Il padre della teoria dell’evoluzione («Ancora non molto accettata in America») si domandava se gli animali ridevano. «Io credo - dice l’attrice - che gli animali abbiano delle espressioni simili al sorriso, che magari esprimono anche solo muovendo la coda, ma non solo: in qualche modo gli animali parlano tra loro e parlano anche a noi». A questo proposito la protagonista di Darwin’s Smile racconta delle pecore della sua fattoria che una mattina battevano le zampe sul piattone del fieno perché ancora non avevano ricevuto da mangiare ed era passata da tempo l’ora canonica. Oppure delle galline che le vanno incontro tutte le volte che la vedono, ma che si nascondono quando si presenta accompagnata da sconosciuti.

Quella per gli animali è da parte di Isabella Rossellini una passione antica: risale alla lettura del libro di Konrad Lorenz, L’anello di Re Salomone, che le regalò il padre. Allora sognava di diventare etologa. Ci sarebbe riuscita in futuro, dopo i cinquant’anni, tornando all’università, laureandosi in etologia, dedicandosi all’allevamento, affascinata dall’«addomesticazione», da come cambiano gli animali, senza dimenticare l’altro grande amore, la recitazione, affrontando anche in questo caso in età avanzata quel teatro che ancora le mette paura («È un po’ come camminare su una corda»), ma al tempo stesso le permette di immergersi nelle emozioni dell’uomo e, nel caso di Darwin’s Smile, soprattutto degli animali, con un monologo di un’ora e un quarto, cinque cambi di costume a scena aperta, sotto la direzione del regista Muriel Mayette-Holtz, le scene e i costumi di Rudy Sabounghi, le luci di Pascal Noël, la musica di Cyril Giroux, i video di Andy Byers e Rick Gilbert e la grafica di Andy Byers.

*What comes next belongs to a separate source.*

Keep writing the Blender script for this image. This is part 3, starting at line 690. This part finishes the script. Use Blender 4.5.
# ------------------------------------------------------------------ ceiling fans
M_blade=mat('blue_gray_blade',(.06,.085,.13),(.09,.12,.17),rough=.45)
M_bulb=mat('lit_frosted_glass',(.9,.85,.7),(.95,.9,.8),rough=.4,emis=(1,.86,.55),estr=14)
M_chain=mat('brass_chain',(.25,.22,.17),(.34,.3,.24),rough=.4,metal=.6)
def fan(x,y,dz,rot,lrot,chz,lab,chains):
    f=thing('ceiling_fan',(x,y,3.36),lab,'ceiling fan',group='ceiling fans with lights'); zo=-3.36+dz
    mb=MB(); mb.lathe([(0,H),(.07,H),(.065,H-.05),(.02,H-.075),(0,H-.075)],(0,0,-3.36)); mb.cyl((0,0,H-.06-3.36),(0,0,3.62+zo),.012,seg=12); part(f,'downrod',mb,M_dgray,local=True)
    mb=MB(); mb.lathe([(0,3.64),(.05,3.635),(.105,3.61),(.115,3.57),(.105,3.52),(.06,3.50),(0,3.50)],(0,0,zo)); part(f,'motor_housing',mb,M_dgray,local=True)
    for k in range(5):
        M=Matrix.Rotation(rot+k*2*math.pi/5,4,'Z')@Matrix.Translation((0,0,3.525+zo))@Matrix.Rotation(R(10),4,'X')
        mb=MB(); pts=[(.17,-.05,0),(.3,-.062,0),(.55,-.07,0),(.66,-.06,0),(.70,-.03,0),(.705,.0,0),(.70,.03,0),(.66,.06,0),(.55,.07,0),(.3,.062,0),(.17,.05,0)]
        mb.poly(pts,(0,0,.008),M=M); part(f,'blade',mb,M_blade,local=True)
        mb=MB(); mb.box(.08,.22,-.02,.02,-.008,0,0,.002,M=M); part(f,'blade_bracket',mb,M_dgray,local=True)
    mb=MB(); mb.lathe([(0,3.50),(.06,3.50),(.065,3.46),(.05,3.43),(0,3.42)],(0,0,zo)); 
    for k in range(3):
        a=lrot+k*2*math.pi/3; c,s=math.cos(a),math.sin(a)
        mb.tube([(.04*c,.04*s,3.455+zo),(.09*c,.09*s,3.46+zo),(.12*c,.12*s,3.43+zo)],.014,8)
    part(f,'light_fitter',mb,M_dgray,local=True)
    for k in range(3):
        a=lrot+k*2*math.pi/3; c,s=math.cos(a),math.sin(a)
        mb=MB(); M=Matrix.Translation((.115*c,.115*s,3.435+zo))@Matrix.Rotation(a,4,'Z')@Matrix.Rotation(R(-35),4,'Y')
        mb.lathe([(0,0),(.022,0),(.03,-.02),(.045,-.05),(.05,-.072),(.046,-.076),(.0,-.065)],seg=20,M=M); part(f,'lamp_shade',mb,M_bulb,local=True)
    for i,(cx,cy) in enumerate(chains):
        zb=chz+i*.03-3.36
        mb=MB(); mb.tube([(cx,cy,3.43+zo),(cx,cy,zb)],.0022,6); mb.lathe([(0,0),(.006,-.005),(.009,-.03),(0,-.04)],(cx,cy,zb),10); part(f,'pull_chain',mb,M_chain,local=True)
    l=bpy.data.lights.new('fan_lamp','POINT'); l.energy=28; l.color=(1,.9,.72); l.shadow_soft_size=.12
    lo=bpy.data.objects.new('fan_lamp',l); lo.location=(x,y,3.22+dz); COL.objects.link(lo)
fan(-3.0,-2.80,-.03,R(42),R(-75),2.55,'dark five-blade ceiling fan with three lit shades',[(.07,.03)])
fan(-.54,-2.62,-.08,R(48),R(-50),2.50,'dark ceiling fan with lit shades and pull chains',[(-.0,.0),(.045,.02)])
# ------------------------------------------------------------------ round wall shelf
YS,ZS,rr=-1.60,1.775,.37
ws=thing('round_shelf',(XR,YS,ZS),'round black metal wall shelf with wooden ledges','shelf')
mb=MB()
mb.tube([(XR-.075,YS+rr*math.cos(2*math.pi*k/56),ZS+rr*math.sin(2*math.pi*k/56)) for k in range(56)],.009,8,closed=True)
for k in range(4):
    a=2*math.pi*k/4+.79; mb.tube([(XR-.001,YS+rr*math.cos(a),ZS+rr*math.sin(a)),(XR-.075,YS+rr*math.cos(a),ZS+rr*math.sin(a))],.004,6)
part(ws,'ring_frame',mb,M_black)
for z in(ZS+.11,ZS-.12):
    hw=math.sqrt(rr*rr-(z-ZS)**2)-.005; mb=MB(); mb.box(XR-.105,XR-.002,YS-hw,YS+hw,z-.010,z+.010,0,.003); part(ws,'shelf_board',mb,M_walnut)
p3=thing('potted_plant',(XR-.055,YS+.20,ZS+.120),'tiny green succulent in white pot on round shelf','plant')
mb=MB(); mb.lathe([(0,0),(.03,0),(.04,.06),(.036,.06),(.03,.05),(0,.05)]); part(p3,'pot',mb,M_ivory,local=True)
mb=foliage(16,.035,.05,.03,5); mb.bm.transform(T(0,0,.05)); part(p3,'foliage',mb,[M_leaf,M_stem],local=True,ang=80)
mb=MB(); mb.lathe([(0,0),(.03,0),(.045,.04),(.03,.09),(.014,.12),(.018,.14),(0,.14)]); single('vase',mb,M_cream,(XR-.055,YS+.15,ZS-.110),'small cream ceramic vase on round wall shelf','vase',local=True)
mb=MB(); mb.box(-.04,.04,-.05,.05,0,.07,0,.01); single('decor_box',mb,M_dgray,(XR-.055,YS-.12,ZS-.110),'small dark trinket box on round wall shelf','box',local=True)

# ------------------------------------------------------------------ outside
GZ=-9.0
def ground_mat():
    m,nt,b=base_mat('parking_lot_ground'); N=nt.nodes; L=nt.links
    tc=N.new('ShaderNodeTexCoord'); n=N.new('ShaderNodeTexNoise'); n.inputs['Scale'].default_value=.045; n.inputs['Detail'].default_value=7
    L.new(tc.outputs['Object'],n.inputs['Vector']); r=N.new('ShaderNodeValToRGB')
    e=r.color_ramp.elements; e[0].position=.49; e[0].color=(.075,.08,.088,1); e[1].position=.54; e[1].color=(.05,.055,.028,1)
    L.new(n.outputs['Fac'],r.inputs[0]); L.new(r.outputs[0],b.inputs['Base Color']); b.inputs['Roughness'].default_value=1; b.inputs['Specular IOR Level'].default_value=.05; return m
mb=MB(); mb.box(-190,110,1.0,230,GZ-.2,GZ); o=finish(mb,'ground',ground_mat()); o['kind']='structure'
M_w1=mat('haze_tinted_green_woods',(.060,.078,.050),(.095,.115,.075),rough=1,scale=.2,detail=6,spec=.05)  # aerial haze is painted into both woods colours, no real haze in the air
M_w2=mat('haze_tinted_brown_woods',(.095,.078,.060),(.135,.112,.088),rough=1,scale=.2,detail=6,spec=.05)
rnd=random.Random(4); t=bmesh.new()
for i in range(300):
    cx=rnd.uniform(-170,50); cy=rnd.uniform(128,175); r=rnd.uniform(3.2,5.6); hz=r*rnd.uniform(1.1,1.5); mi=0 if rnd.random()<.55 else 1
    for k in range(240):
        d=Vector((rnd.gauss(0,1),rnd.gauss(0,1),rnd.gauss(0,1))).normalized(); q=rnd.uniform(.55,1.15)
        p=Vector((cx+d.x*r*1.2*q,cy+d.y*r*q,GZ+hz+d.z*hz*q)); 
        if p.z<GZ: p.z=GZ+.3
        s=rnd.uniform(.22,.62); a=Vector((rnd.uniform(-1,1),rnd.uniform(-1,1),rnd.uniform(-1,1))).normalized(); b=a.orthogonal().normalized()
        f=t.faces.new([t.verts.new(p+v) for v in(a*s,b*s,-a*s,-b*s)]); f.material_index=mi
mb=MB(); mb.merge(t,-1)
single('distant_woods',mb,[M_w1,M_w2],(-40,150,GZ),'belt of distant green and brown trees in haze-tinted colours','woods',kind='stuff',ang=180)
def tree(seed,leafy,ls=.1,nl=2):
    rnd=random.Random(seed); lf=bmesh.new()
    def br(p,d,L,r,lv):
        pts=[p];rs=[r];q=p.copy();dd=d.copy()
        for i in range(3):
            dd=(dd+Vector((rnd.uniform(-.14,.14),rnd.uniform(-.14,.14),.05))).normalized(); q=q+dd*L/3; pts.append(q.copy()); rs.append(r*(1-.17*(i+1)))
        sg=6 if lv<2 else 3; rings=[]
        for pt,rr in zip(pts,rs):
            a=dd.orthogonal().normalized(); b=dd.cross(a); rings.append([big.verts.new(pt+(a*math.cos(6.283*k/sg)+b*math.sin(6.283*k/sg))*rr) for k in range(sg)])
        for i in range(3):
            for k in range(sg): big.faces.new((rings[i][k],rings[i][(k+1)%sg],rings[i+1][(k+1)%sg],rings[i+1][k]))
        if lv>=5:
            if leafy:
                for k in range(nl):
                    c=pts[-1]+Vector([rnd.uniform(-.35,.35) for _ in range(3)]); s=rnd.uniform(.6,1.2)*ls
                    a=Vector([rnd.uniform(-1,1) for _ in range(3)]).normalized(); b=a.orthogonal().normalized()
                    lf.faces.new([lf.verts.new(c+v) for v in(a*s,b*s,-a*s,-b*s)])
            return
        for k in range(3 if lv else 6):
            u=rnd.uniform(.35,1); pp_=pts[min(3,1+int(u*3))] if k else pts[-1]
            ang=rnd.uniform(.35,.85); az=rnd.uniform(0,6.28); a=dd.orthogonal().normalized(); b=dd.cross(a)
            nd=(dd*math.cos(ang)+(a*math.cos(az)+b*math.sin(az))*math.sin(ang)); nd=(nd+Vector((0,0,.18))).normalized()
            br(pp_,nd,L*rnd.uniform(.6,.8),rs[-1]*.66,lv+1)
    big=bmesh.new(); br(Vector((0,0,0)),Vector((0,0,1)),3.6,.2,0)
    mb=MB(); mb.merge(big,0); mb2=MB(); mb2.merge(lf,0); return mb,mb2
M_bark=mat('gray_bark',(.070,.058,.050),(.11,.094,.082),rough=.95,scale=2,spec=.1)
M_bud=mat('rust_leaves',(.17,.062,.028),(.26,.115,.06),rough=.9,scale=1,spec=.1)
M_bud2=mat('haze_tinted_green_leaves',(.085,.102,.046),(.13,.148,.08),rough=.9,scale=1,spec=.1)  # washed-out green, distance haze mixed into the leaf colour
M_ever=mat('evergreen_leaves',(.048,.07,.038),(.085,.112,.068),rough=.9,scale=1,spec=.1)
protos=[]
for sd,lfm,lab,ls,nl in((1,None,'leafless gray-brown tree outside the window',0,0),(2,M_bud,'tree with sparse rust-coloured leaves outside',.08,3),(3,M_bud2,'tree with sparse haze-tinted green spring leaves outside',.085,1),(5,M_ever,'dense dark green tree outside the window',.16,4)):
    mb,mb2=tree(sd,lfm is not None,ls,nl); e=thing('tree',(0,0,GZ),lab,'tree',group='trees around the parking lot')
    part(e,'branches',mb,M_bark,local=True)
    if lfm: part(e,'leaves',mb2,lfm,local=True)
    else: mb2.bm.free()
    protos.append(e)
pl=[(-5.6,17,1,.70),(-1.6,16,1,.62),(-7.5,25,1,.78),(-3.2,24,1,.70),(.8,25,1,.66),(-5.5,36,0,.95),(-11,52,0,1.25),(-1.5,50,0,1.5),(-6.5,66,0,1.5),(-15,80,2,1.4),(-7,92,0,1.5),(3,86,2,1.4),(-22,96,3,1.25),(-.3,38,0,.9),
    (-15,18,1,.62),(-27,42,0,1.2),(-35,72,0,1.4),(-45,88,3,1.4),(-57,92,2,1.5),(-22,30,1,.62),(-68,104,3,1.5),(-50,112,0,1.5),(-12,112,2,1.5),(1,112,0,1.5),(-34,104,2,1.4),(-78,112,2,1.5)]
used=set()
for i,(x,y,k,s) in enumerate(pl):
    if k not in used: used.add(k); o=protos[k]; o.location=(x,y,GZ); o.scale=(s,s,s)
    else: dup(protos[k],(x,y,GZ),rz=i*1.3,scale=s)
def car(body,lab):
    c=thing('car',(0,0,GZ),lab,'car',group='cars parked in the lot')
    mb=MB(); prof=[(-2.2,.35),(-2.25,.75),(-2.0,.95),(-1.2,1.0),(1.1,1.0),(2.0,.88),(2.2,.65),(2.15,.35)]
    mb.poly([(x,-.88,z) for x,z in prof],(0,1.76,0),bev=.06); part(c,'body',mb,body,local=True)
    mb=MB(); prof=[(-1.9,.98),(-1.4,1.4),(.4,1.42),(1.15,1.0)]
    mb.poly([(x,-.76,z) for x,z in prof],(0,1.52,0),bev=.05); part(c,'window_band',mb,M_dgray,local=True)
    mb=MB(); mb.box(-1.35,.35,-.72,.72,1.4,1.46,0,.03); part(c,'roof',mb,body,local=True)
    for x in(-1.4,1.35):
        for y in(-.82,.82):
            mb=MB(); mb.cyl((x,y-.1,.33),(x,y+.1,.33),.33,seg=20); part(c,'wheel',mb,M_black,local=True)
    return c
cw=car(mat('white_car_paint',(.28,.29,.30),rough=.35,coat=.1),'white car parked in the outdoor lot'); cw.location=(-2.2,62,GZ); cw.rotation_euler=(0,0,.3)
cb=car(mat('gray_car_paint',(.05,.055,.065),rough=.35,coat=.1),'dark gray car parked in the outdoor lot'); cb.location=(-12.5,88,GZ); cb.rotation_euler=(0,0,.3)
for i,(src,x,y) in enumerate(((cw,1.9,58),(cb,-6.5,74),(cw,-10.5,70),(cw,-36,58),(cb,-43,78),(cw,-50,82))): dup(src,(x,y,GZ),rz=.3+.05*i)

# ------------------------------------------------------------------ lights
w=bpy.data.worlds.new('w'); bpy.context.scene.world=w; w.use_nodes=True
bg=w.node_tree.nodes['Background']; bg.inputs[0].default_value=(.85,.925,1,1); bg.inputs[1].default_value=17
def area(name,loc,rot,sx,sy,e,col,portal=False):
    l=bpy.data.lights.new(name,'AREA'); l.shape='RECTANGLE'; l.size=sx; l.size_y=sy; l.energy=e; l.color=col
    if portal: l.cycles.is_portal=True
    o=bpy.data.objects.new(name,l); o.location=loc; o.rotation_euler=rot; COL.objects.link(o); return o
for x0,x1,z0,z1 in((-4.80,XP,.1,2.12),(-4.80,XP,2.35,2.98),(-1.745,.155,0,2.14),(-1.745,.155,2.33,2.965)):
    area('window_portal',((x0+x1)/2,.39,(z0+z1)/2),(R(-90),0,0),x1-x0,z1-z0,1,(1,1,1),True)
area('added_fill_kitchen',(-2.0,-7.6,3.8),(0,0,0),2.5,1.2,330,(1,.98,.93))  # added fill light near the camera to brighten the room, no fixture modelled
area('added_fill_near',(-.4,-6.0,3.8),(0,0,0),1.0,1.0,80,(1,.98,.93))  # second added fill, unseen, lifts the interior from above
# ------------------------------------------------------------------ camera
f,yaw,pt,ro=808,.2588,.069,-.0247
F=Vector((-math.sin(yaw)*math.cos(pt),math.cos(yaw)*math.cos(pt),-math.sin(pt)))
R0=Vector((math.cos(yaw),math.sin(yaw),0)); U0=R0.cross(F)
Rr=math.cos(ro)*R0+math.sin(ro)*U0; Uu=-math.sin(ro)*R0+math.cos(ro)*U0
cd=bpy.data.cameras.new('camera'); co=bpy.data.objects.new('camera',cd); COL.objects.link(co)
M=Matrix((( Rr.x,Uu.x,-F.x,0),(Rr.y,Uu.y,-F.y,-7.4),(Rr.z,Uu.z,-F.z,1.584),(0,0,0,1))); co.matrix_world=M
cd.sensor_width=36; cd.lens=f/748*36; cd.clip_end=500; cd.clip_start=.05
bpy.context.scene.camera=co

Lo spettacolo, che ha riscosso un notevole successo di pubblico e di critica in svariati teatri americani ed europei, suscitando ovunque grande interesse per l’inconsueto contenuto e la particolare realizzazione, prima di approdare dal 23 al 28 gennaio a Firenze al Teatro Della Pergola, sede principale del Teatro della Toscana (che come ricordato produce lo spettacolo con il Théâtre National de Nice), sarà rappresentato al Teatro Remondini di Bassano del Grappa il 15 gennaio, al Teatro Comunale di Vicenza il giorno dopo, al Teatro Lyrick di Assisi il 18 e al Politeama Rossetti di Trieste, sede del Teatro Stabile del Friuli Venezia Giulia, il 20 e 21 gennaio.

La tournée andrà avanti per tutto il 2024 con date dalle Canarie a Dubai per concludersi a Parigi dove tutto è iniziato. Fu infatti il Museo d’Orsay, in occasione di una mostra su Darwin, a chiedere inaspettatamente alla Rossellini una conferenza comica, in modo da spiegare, ridendo e scherzando, le complesse teorie evoluzionistiche di un autore tutt’altro che facile, che scriveva in inglese arcaico, ma che sarebbe passato alla storia per il suo fondamentale contributo alla ricerca scientifica. Da lì l’idea di costruirci sopra una rappresentazione teatrale senza rinunciare al registro comico.